April Fools Day is not a feature of life in Spain1 but yesterday’s events certainly appeared like a huge practical joke but, sadly, they weren’t.

First I need to explain that all Spanish people are given an identity number, known as a DNI, and anyone from foreign countries planning to live in Spain for longer than three months needs to apply for an NIE. That’s the equivalent of the DNI but for citizens of other nations.

Knowing we needed one each, Lisa and I used the services of a gestoria to make our lives a bit simpler. A gestoria, or gestor, is a person who deals with administrative bureaucracy on behalf of a client.

Our appointments this morning were at the nearest office to our home – but that was in the city of Almería, more than 100 kilometres away.

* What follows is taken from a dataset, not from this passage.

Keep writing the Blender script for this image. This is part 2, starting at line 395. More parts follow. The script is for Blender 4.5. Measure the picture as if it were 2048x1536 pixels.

We arrived in time, checked in and waited for our numbers to be called. So far so good, the agent looked through our papers and everything seemed in order, except one. Instead of being able to pay for our NIEs there and then, we were told to collect the necessary forms from the reception, complete them, take them to a bank, pay the money and then return to the office with the receipted form.

Simple, yes? Sadly, no – in fact far from it.

The first bank said we had to pay at an automatic machine but it kept coming up as ‘technical error’; attempts at other banks encountered the need to give our NIEs first. The mere fact that we wanted to pay the money to get an NIE seemed to get lost. No NIE, no payment accepted, no receipted form.

Just how anyone is supposed to enter their NIE on a form that they need to use to get their NIE is beyond me. Sounds like a script good enough for a top comedy show.

Then Barry, our Spanish-speaking friend who drove us to Almería, had a bright idea and went to the branch of the bank where we have an account. There the money was paid, without the need for a NIE, and the forms duly stamped as paid. To solve this muddle had taken visits to seven banks and taken nearly three hours since we left the office.

Great, now we could return and get our NIEs.

Well, that was our fond dream. It turned out that the NIE office, which stays open until 5pm from Mondays to Thursdays, closes at 2pm on Fridays.

After leaving Almería, we returned to the town nearest our home in an attempt to see the gestor to ask him to arrange new appointments for us. But, by then it was 4.40pm; his office will reopen on Monday.


1 Spain has its own equivalent of April Fools Day. It is December 28, ‘Day of the Holy Innocents’.